* Task instructions *
Look for "Write" in each line of the entries, and return the matching lines.

Data items
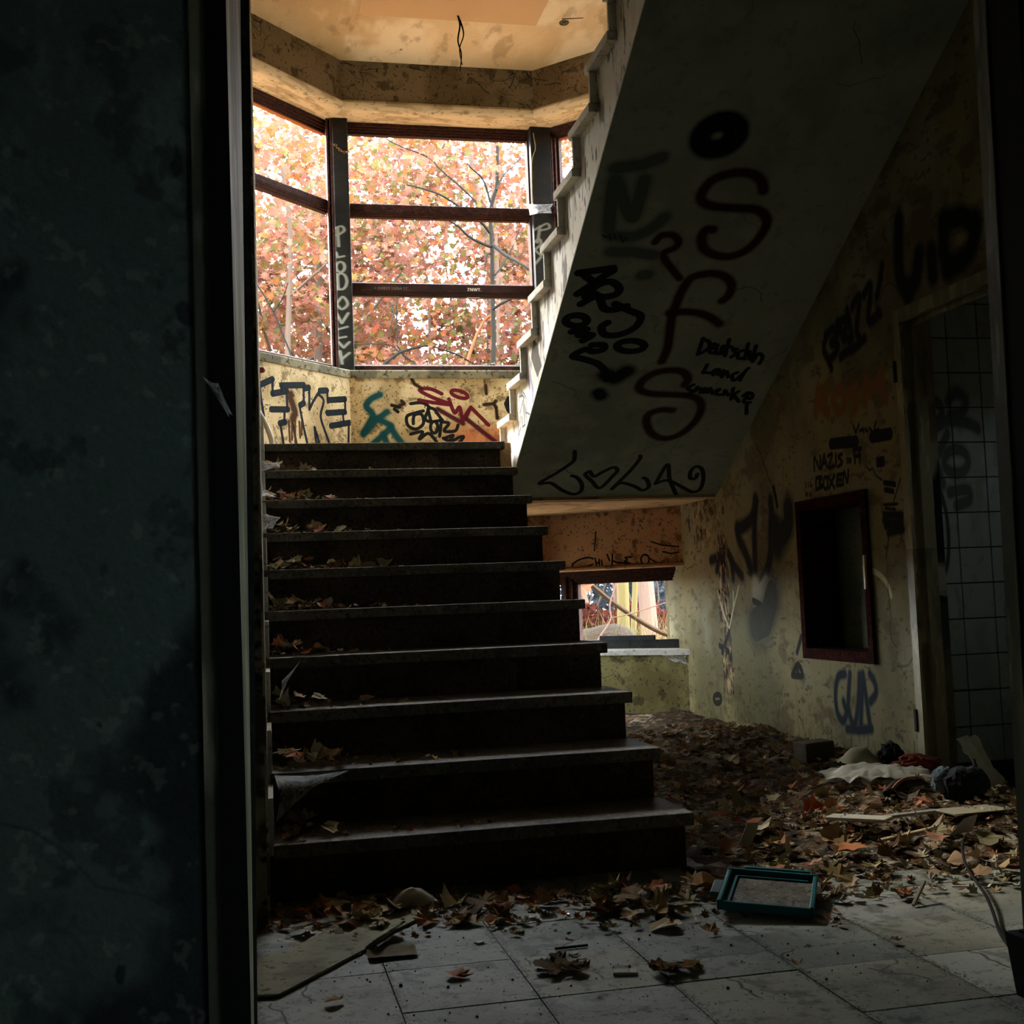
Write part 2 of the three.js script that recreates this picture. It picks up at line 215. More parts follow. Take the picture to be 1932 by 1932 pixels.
const INK_LEFT=[['#0c1720',0.0328,0,[[-0.823,2.199,-0.725,2.243],[-0.728,2.154,-0.6,2.185],[-0.742,2.056,-0.597,2.071],[-0.67,1.977,-0.624,1.991],[-0.649,2.214,-0.445,2.242],[-0.484,2.11,-0.45,2.127],[-0.438,2.222,-0.4,2.232],[-0.296,2.224,-0.228,2.235],[-0.215,2.173,-0.051,2.199],[-0.23,2.088,-0.055,2.114],[-0.198,2.008,-0.013,2.047]]],['#0c1720',0.0170,0,[[-0.725,2.243,-0.728,2.198,-0.724,2.151],[-0.604,2.183,-0.601,2.066],[-0.627,2.053,-0.631,1.986],[-0.666,1.967,-0.639,1.838],[-0.834,2.195,-0.831,2.126,-0.807,2.009],[-0.65,2.213,-0.65,2.18],[-0.449,2.234,-0.45,2.129],[-0.489,2.099,-0.459,1.977,-0.422,1.856],[-0.559,2.004,-0.524,1.848],[-0.396,2.232,-0.4,2.093],[-0.4,2.093,-0.361,2.15,-0.3,2.221],[-0.226,2.232,-0.223,2.158],[-0.312,2.2,-0.263,2.164,-0.295,2.062,-0.259,1.97,-0.208,1.874],[-0.356,1.982,-0.331,1.927,-0.31,1.866],[-0.356,1.982,-0.349,1.91,-0.334,1.864],[-0.052,2.196,-0.053,2.115],[-0.078,2.096,-0.071,2.048],[-0.02,2.037,-0.032,1.889]]],['#3a2410',0.0387,1,[[-0.564,2.168,-0.572,2.146,-0.552,2.107,-0.531,2.058,-0.555,2.02]]],['#472c14',0.0123,1,[[-0.592,2,-0.586,1.873],[-0.562,2.029,-0.567,1.885],[-0.533,2.017,-0.539,1.857],[-0.496,2.005,-0.492,1.907],[-0.474,2.002,-0.477,1.924]]]];
const INK_CENTRE=[['#124850',0.0315,1,[[0.894,2.234,0.833,2.204,0.802,2.156,0.842,2.102,0.816,2.042,0.779,1.982],[0.938,2.119,0.865,2.065,0.778,1.97],[0.865,2.077,0.936,2.041,0.959,2.016,0.885,1.945,0.836,1.903],[0.959,2.016,0.993,1.956,1.039,1.897],[0.91,1.969,0.931,1.898]]],['#0b1014',0.0180,0,[[0.97,2.164,1.021,2.149],[0.987,2.137,1.01,2.119],[1.18,2.124,1.131,2.112,1.07,2.088,1.074,2.028,1.127,2.003,1.177,2.039,1.167,2.1,1.118,2.094,1.11,2.039],[1.097,2.173,1.17,2.179,1.217,2.148,1.191,2.075,1.226,2.051,1.306,2.062],[1.217,2.148,1.253,2.136,1.3,2.068],[1.211,2.136,1.227,2.063],[1.274,2.014,1.268,1.991,1.256,1.977,1.24,1.977,1.229,1.991,1.225,2.014,1.23,2.037,1.243,2.051,1.258,2.051,1.27,2.037,1.274,2.014],[1.3,2.062,1.284,1.953],[1.299,2.05,1.348,2.038,1.316,1.989,1.389,1.988,1.411,2.027],[1.09,1.969,1.169,1.984,1.149,1.936,1.211,1.972,1.272,1.902],[1.32,1.94,1.376,1.958,1.343,1.91,1.418,1.945,1.445,1.945,1.404,1.897],[1.308,1.94,1.374,1.901]]],['#560c1c',0.0210,0,[[1.484,2.217,1.469,2.208,1.439,2.21,1.404,2.221,1.379,2.238,1.373,2.254,1.388,2.263,1.419,2.261,1.453,2.25,1.478,2.233,1.484,2.217],[1.308,2.239,1.228,2.273,1.16,2.264,1.244,2.215,1.365,2.168,1.255,2.179,1.152,2.197],[1.356,2.203,1.39,2.111,1.426,2.147,1.447,2.059,1.497,2.135],[1.447,2.068,1.502,2.147,1.619,2.026]]],['#40141c',0.0220,1,[[1.278,2.136,1.362,2.086,1.446,2.037],[1.472,2.067,1.568,1.987,1.664,1.912]]],['#2a1c12',0.0170,1,[[1.108,2.343,1.125,2.307,1.173,2.276],[1.037,2.191,1.054,2.173,1.024,2.161],[1.593,2.165,1.662,2.171,1.675,2.189],[1.662,2.171,1.673,2.146],[1.61,2.294,1.612,2.239],[1.676,2.146,1.681,2.072]]],['#0b1014',0.0295,0,[[1.77,2.207,1.749,2.17,1.763,2.127]]]];
const INK_POST=[['#74776a',0.0135,0,[[0.638,3.39,0.687,3.406,0.701,3.375,0.655,3.343],[0.657,3.395,0.662,3.268],[0.643,3.225,0.655,3.191,0.696,3.201],[0.699,3.126,0.693,3.106,0.678,3.093,0.66,3.093,0.646,3.105,0.641,3.125,0.647,3.146,0.662,3.159,0.68,3.159,0.694,3.147,0.699,3.126],[0.711,3.027,0.702,2.995,0.682,2.975,0.658,2.975,0.639,2.994,0.633,3.026,0.641,3.058,0.661,3.078,0.685,3.079,0.704,3.059,0.711,3.027],[0.648,3.076,0.651,2.971],[0.636,2.872,0.68,2.922,0.711,2.873,0.671,2.837,0.636,2.872],[0.634,2.81,0.668,2.742,0.713,2.811],[0.631,2.697,0.704,2.718],[0.629,2.638,0.692,2.65],[0.629,2.697,0.635,2.638],[0.641,2.615,0.676,2.576,0.715,2.614],[0.651,2.552,0.663,2.466],[0.713,2.54,0.664,2.5],[2.013,3.41,2.073,3.444,2.12,3.465,2.132,3.433,2.059,3.412],[2.067,3.444,2.043,3.327],[2.017,3.327,2.057,3.353,2.068,3.315,2.027,3.275,2.065,3.238],[1.996,3.146,2.064,3.225]]]];
const INK_STRING=[['#3d4658',0.0088,0,[[-2.655,1.935,-2.576,1.93],[-2.655,1.933,-2.679,1.872],[-2.576,1.93,-2.539,1.913,-2.655,1.847],[-2.557,1.944,-2.488,1.891,-2.507,1.828,-2.482,1.751],[-2.507,1.828,-2.398,1.797],[-2.702,1.858,-2.711,1.73,-2.645,1.767],[-2.605,1.765,-2.541,1.767],[-2.603,1.818,-2.602,1.779]]],['#8a86a0',0.0247,1,[[-2.379,2.081,-2.379,1.996,-2.332,1.919],[-2.409,1.994,-2.402,1.945],[-2.344,1.935,-2.344,1.853]]]];
const INK_TILE=[['#4d5650',0.0196,1,[[2.913,1.58,2.904,1.555,2.885,1.54,2.863,1.54,2.846,1.556,2.841,1.581,2.849,1.605,2.869,1.621,2.891,1.621,2.908,1.605,2.913,1.58],[2.823,1.548,2.883,1.519,2.936,1.542,3.03,1.532,3.08,1.508],[2.942,1.627,2.987,1.665,3.031,1.622,3.001,1.575,2.948,1.566],[2.827,1.454,2.864,1.393,2.897,1.275],[2.932,1.486,2.886,1.406],[3.023,1.367,3.01,1.337,2.98,1.318,2.945,1.319,2.917,1.338,2.909,1.368,2.922,1.399,2.952,1.417,2.987,1.417,3.014,1.397,3.023,1.367],[2.925,1.237,3.009,1.245,3.016,1.202,2.952,1.18],[2.827,1.379,2.873,1.303,2.882,1.205]]]];
const INK_TILE2=[['#3a423e',0.0130,0,[[2.851,1.303,2.893,1.2,2.907,1.075,2.894,0.94,2.841,0.807,2.813,0.764]]]];

// ---------- measures ----------
const RISE = 0.169, GO = 0.29, TOP = 10 * RISE;            // stair pitch, landing level
const W1 = 1.357, X2 = 1.415, XS = 1.455, XR = 2.7, XL = 0.05; // flight widths, wall planes
const Z2 = -3.074, UNDER = 1.404, ROOF = 4.503;
const SLOPE = RISE / GO, LEN = Math.hypot(RISE, GO);

// ---------- shared materials ----------
const TX = {};
TX.terrazzo = toTexture(paint(512, 512, [104, 102, 90], [[[74, 72, 64], 60, 4, 0.45, 0.7, 0.6], [[140, 136, 122], 7, 2, 0.58, 0.78, 0.5], [[40, 40, 36], 5, 2, 0.62, 0.78, 0.6]], 3), 0, 0, 1, 1);
TX.riser = toTexture(paint(512, 512, [82, 70, 56], [[[52, 43, 34], 80, 4, 0.42, 0.7, 0.7], [[116, 102, 84], 5, 2, 0.62, 0.8, 0.5], [[24, 20, 18], 6, 2, 0.6, 0.8, 0.6]], 4), 0, 0, 1, 1);
TX.cast = toTexture(paint(512, 512, [214, 212, 200], [[[168, 166, 154], 90, 4, 0.42, 0.7, 0.6], [[110, 108, 98], 8, 3, 0.6, 0.8, 0.5]], 5), 0, 0, 1, 1);
TX.frame = toTexture(paint(512, 512, [54, 30, 23], [[[32, 18, 16], 40, 4, 0.4, 0.7, 0.8, 0.4], [[104, 58, 38], 12, 3, 0.6, 0.78, 0.7], [[30, 20, 18], 8, 3, 0.62, 0.8, 0.6]], 6), 0, 0, 0.6, 0.6);
TX.dark = toTexture(paint(256, 256, [34, 38, 34], [[[20, 22, 22], 40, 4, 0.4, 0.7, 0.8], [[70, 72, 60], 9, 3, 0.64, 0.8, 0.5]], 7), 0, 0, 0.5, 0.5);
const MAT = {
  tread: std({ map: TX.terrazzo, roughness: 0.72, bumpMap: BUMP, bumpScale: 0.003 }),
  riser: std({ map: TX.riser, roughness: 0.8 }),
  cast: std({ map: TX.cast, roughness: 0.9, bumpMap: BUMP, bumpScale: 0.003 }),
  frame: std({ map: TX.frame, roughness: 0.75, specularIntensity: 0.3 }),
  dark: std({ map: TX.dark, roughness: 0.7 }),
  black: std({ color: 0x0a0b0c, roughness: 0.85 }),
  concrete: std({ color: 0x6f6a5c, bumpMap: BUMP, bumpScale: 0.006 }),
};

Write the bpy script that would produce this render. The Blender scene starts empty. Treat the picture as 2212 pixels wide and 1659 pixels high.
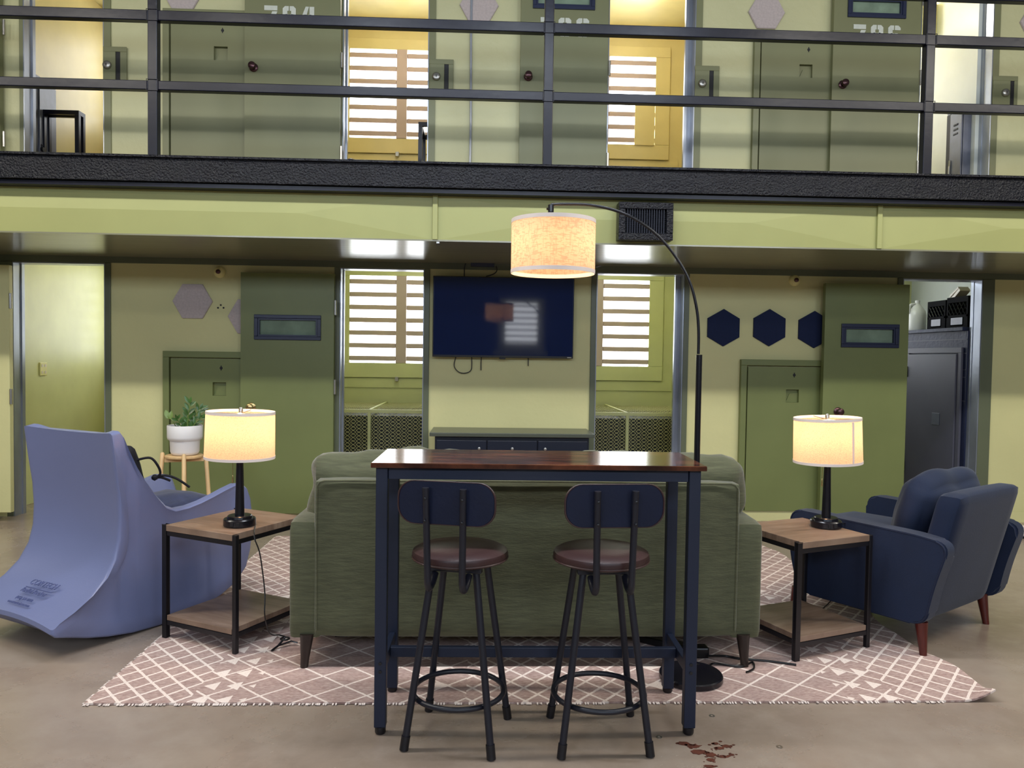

* The result *
Write part 2 of the three.js script that recreates this picture. It picks up at line 215. More parts follow. Take the picture to be 1932 by 1932 pixels.
Write the bpy script that would produce this render. The Blender scene starts empty. Treat the picture as 2212 pixels wide and 1659 pixels high.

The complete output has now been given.